Jadi memang benar perkataan guru saya dulu: olah okol (otot) itu pasti akan kalah dengan olah akal. Hal ini juga mengingatkan dengan isi buku “Pencak Silat Setia Hati” yang ditulis oleh saudara tua seperguruan saya mas Agus Mulyana dari Sumedang, bahwasanya kata pendekar itu berasal dari bahasa Minang “pandeka” yang berarti pandai akal, dan juga di tanah Minang sana pengertian silat itu juga tidak terbatas pada “silat fisik”, tetapi ada juga “silat pikiran” dan “silat batin”. Dan khusus “silat pikiran” ini juga yang menjadi ciri khasnya orang Minang.
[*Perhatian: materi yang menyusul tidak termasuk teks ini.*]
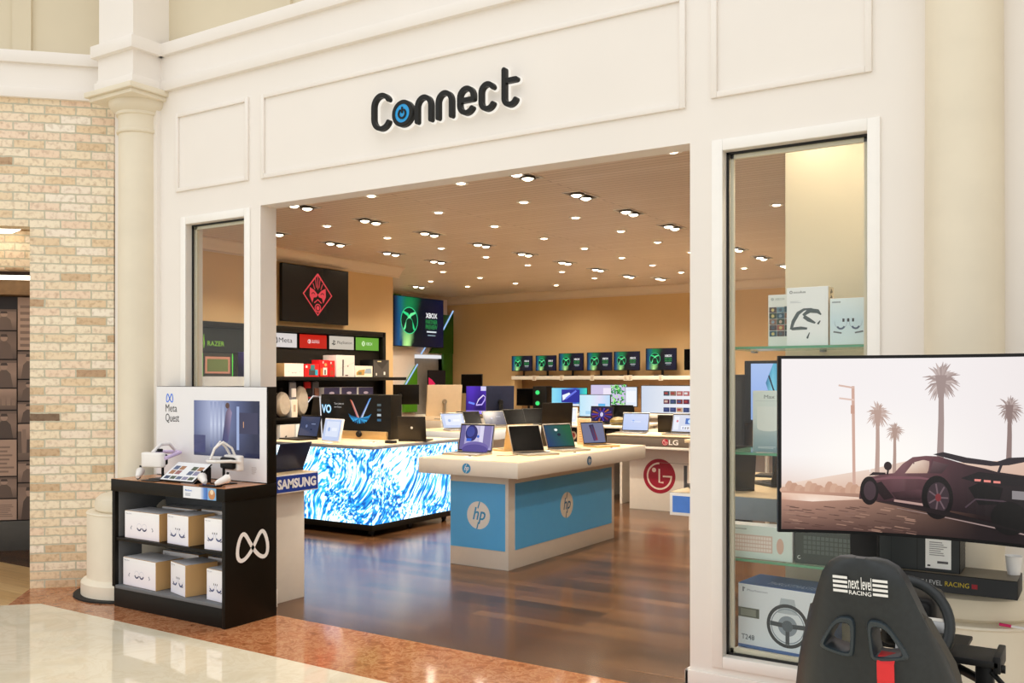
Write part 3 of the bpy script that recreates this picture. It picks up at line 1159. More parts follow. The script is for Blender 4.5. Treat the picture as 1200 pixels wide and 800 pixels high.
infinity(P, .045, .222, .068, .055, .009, '3f7ff0')
P.text('Meta', .0, .125, .125, .178, '2a2a2c', .0)
P.text('Quest', .0, .045, .148, .112, '2a2a2c', .0)
P.build('panel_lettering', bp, (-5.685 - KX0, D_ - .0792, 1.20))
P = Pic(.06, .05)
P.lines(0, 0, .05, .05, 5, 'c9c4c4')
P.build('small_print', bp, (-4.80 - KX0, D_ - .0792, .93))
P = Pic(.315, .075, 'eef1f8')
P.hgrad(.17, 0, .235, .075, ['dfe6f6', '5a8fd8', '3a62b8'])
P.rect(.235, 0, .315, .075, '7fb4e0')
P.circ(.275, .035, .032, 'c98a5a')
P.circ(.275, .05, .016, 'f0d8b8')
P.text('MetaQuest', .02, .042, .085, .056, '4a86e0')
P.lines(.02, .015, .09, .035, 2, 'a8b0c0')
P.build('price_card', t, (-5.04 - KX0, -.0062, .796))

# headset cartons on the shelves
def two_eye(P):
    w, h = P.w, P.h
    P.field(4, 4, lambda u, v: mixc('f5ecf4', 'fbfbfd', v))
    for sg in (-1, 1):
        P.ring(w * .5 + sg * w * .075, h * .44, h * .13, h * .012, 'c8c8da', 0, 180)
        P.ring(w * .5 + sg * w * .075, h * .44, h * .12, h * .055, '3c3c62', 195, 345)
    for sg in (-1, 1):
        P.line([(w * (.5 + sg * .29), h * .46), (w * (.5 + sg * .33), h * .36), (w * (.5 + sg * .30), h * .33)], h * .035, '8a8a9c')
    P.text('Meta Quest', w * .05, h * .88, w * .2, h * .93, 'b8b8c2')

def three_eye(P):
    w, h = P.w, P.h
    P.field(3, 4, lambda u, v: mixc('eceaf6', 'fafafc', v))
    for i in (-1, 0, 1):
        P.line([(w * (.5 + i * .1), h * .50), (w * (.5 + i * .1), h * .56)], w * .032, '26262e')
    for sg in (-1, 1):
        P.ring(w * .5 + sg * w * .2, h * .46, w * .15, h * .02, 'c8cbe0', 150 if sg > 0 else 180, 390 if sg < 0 else 360)
        P.ring(w * .5 + sg * w * .2, h * .42, w * .12, h * .055, '4c5680', 200, 340)
        P.line([(w * (.5 + sg * .27), h * .27), (w * (.5 + sg * .36), h * .30)], h * .03, '6a6a78')
    P.text('Meta Quest', w * .06, h * .9, w * .3, h * .95, 'b4b4be')

UP, LO = .4755, .1475
GS, GL = 'headset cartons on the upper kiosk shelf', 'headset cartons on the lower kiosk shelf'
def kraft(P):
    P.rect(0, 0, P.w, P.h, 'cda672')
for x, y, z, rz, w, d, h, fr, lab, g in (
    (-5.515, 4.06, UP, 0, .37, .20, .185, two_eye, 'wide white headset carton with kraft sides on the upper kiosk shelf', GS),
    (-5.135, 4.06, UP, -4, .235, .20, .195, three_eye, 'white headset carton in the middle of the upper kiosk shelf front', GS),
    (-4.785, 4.06, UP, 2, .19, .20, .20, three_eye, 'narrow white headset carton at the logo side of the upper kiosk shelf', GS),
    (-5.42, 4.252, UP, 0, .37, .13, .195, two_eye, 'wide headset carton behind another on the upper kiosk shelf', GS),
    (-5.08, 4.252, UP, 0, .22, .13, .205, three_eye, 'headset carton in the back row behind the middle upper carton', GS),
    (-4.82, 4.252, UP, 0, .22, .13, .215, three_eye, 'headset carton in the back row at the logo side, upper shelf', GS),
    (-5.545, 4.07, LO, -3, .38, .21, .19, two_eye, 'wide white headset carton on the lower kiosk shelf', GL),
    (-5.13, 4.08, LO, -14, .225, .22, .205, three_eye, 'white headset carton turned aslant in the middle of the lower shelf', GL),
    (-4.79, 4.08, LO, -5, .19, .20, .20, three_eye, 'white headset carton on the lower shelf next to the kiosk logo side', GL),
    (-5.42, 4.262, LO, 0, .38, .13, .215, two_eye, 'wide headset carton in the back row of the lower shelf', GL),
    (-5.05, 4.265, LO, 0, .2, .11, .215, three_eye, 'headset carton in the back row behind the aslant lower carton', GL),
    (-4.80, 4.265, LO, 0, .22, .11, .23, three_eye, 'headset carton in the back row at the logo side, lower shelf', GL)):
    carton('headset_carton', lab, 'carton', (x, y, z), rz, w, d, h, CARTON, fr, kraft, lambda P: P.rect(0, 0, P.w, P.h, 'e9e7ea'), g)

# headsets and controllers on the worktop
def headset(loc, rz, label, strapup):
    t = thing('vr_headset', label, 'headset', loc, rz)
    bm = bmesh.new()
    pts = [(-.098, -.03), (-.085, -.052), (-.05, -.062), (.05, -.062), (.085, -.052), (.098, -.03), (.092, .0), (-.092, .0)]
    prism(bm, pts, 0, .10)
    bmesh.ops.bevel(bm, geom=bm.edges[:], offset=.014, segments=3, affect='EDGES', profile=.6)
    z = .085
    o = obj('visor', bm, WPLAS, t, (0, 0, z))
    obj('face_foam', box(-.08, .08, .0, .035, .012, .088, .014), SATIN, t, (0, 0, z))
    if strapup:
        for sg in (-1, 1):
            obj('strap', tube(bmesh.new(), [(sg * .03, -.02, z + .09), (sg * .038, .01, z + .15), (sg * .02, .06, z + .19), (0, .11, z + .15), (0, .14, z + .08)], .008, 8), WPLAS, t)
        obj('side_strap', tube(bmesh.new(), [(-.095, -.02, z + .06), (-.095, .05, z + .07), (-.06, .13, z + .07), (0, .155, z + .07), (.06, .13, z + .07), (.095, .05, z + .07), (.095, -.02, z + .06)], .010, 8), WPLAS, t)
    else:
        obj('side_strap', tube(bmesh.new(), [(-.095, -.02, z + .06), (-.1, .06, z + .08), (-.07, .15, z + .09), (0, .18, z + .09), (.07, .15, z + .09), (.1, .06, z + .08), (.095, -.02, z + .06)], .013, 8), M('lilac_fabric', 'd9c6ea', .7), t)
        obj('strap', tube(bmesh.new(), [(0, -.03, z + .1), (0, .04, z + .15), (0, .12, z + .15), (0, .18, z + .10)], .012, 8), WPLAS, t)
        obj('strap_clip', box(-.03, .03, .0, .035, z + .10, z + .122, .005), SATIN, t)
    bm = bmesh.new()
    rod(bm, (.03, .03, 0), (.03, .03, z + .03), .009)
    bx(bm, -.04, .1, -.03, .09, 0, .006, 0, .002)
    obj('post', bm, SATIN, t)
    return t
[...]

Dulu di zaman pergerakan nasional banyak aktor-aktor intelektual dan diplomat-diplomat ulung dari Minangkabau seperti misalnya Tan Malaka, Bung Hatta, dan Agus Salim. Sejak kecil para pemuda Minang tidak hanya digembleng olah silat fisik tetapi juga ditekankan dengan ilmu mantiq/ilmu logika/silat pikir (yang termasuk di dalamnya juga silat kata atau yang dipahami secara peyoratif sebagai silat lidah itu), kecakapan olah silat pikir itu menjadi modal penting bagi bangsa perantau dan pedagang seperti suku Minang. Jadi tidak heran di masa pergerakan nasional banyak tokoh intelektual yang lahir dari tanah Minang. Dalam khazanah pengetahuan orang Minang itu, seorang pandeka (pendekar) tidak terbatas pada orang yang menguasai ilmu silek (silat), melainkan siapa pun yang pande akal atau pandai akalnya pantas disebut dengan pendekar, jadi yang pantas disebut pendekar itu bukan orang yang sakti dan hobi berkelahi tetapi yang (mohon maaf) kosong/bodoh isi akalnya.